GIVEN RECORDS
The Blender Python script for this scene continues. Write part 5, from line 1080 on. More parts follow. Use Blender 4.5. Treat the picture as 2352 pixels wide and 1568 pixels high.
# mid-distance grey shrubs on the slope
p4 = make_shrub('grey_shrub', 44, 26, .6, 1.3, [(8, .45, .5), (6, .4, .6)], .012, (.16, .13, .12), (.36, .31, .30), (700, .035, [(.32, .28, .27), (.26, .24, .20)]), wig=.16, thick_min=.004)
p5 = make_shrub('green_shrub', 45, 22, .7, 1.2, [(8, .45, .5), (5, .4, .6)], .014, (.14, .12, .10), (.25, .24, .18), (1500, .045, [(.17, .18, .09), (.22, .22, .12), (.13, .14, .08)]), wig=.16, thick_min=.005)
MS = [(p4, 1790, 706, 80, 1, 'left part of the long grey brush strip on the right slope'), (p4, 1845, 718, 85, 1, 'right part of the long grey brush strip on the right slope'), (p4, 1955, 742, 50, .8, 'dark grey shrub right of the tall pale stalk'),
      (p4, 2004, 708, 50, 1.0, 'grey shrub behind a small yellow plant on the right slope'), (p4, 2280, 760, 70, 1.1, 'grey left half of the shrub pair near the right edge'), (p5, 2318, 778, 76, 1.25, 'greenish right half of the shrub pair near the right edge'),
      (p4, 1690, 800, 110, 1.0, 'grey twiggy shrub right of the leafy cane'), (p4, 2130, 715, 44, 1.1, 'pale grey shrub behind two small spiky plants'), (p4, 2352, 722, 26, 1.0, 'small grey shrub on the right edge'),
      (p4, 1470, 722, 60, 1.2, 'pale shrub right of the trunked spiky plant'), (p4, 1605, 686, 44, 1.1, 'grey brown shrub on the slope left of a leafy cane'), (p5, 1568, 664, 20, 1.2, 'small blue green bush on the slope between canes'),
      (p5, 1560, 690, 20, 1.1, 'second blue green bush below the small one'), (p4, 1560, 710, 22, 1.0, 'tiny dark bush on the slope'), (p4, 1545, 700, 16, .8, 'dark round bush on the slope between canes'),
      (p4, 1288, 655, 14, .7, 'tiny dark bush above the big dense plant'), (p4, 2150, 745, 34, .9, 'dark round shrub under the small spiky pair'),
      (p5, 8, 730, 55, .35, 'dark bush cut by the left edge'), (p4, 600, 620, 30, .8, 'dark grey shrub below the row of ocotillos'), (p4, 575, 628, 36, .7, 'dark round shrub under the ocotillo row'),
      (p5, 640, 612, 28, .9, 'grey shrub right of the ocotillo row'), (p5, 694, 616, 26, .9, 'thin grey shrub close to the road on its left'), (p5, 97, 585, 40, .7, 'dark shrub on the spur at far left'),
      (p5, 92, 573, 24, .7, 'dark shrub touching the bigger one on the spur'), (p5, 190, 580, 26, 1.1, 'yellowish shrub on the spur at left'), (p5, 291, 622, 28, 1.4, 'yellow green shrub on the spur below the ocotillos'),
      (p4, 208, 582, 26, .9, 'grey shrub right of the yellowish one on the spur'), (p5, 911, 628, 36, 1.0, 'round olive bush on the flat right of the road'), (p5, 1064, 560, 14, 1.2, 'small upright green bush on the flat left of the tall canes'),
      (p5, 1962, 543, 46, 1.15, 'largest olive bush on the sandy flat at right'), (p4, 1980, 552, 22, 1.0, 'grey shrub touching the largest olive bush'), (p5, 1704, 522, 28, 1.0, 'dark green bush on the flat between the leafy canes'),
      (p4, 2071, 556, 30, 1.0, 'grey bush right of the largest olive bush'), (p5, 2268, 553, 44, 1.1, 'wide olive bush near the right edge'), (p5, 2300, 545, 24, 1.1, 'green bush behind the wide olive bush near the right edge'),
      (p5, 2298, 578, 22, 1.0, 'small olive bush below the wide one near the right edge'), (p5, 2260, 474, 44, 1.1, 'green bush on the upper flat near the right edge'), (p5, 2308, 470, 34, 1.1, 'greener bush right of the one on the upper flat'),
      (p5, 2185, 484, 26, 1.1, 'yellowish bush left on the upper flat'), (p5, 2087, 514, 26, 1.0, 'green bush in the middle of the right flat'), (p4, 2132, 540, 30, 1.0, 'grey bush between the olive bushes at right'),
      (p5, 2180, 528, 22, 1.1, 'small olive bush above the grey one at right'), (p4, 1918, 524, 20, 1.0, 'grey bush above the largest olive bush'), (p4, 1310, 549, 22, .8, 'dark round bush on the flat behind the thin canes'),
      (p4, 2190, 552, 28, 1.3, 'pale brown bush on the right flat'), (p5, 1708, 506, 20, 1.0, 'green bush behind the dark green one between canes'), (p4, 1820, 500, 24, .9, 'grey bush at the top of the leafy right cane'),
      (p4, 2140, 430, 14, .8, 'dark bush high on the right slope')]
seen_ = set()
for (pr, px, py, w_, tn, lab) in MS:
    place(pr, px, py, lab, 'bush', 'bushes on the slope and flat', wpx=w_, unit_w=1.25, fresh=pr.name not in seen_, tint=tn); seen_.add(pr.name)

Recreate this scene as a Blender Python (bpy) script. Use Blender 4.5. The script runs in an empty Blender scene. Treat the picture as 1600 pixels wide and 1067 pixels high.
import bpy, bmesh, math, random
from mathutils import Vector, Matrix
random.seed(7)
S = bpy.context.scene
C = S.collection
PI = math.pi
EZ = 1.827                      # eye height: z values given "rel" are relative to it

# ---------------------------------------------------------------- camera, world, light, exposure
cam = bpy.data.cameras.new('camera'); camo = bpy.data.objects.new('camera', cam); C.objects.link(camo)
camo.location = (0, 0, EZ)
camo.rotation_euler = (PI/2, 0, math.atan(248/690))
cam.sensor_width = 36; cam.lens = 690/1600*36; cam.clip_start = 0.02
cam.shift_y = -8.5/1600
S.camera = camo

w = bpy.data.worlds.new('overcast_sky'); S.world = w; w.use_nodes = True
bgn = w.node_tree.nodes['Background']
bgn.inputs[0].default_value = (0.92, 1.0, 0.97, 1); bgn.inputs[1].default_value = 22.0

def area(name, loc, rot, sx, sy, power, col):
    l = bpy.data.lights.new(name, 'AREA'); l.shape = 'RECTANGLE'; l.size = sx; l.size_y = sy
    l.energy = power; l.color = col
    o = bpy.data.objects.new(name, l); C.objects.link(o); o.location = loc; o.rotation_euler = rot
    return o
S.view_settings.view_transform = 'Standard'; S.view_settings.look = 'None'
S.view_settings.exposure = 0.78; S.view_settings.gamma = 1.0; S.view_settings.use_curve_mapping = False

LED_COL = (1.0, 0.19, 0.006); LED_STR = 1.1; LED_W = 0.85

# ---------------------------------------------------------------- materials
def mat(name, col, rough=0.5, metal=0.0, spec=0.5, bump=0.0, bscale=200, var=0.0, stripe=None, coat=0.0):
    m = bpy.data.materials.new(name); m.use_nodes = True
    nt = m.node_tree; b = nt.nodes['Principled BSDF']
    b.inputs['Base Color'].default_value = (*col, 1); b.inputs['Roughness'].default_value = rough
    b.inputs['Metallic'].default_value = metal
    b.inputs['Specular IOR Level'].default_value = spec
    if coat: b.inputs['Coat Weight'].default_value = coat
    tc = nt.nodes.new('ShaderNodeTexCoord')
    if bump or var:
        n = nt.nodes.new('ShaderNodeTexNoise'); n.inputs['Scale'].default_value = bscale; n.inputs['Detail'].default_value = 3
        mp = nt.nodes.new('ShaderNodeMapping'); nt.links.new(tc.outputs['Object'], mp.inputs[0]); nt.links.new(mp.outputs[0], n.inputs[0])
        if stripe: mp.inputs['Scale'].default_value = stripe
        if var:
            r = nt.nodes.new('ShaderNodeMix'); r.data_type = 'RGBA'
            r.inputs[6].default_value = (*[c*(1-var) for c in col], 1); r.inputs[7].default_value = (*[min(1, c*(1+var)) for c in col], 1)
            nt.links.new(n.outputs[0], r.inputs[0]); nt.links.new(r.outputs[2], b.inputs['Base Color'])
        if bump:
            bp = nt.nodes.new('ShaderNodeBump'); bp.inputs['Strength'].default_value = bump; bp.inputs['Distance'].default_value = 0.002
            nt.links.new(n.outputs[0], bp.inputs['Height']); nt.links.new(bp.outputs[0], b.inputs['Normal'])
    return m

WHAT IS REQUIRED
From the data, pick out every line that includes "picture".

WRITTEN ANSWER
The Blender Python script for this scene continues. Write part 5, from line 1080 on. More parts follow. Use Blender 4.5. Treat the picture as 2352 pixels wide and 1568 pixels high.
Recreate this scene as a Blender Python (bpy) script. Use Blender 4.5. The script runs in an empty Blender scene. Treat the picture as 1600 pixels wide and 1067 pixels high.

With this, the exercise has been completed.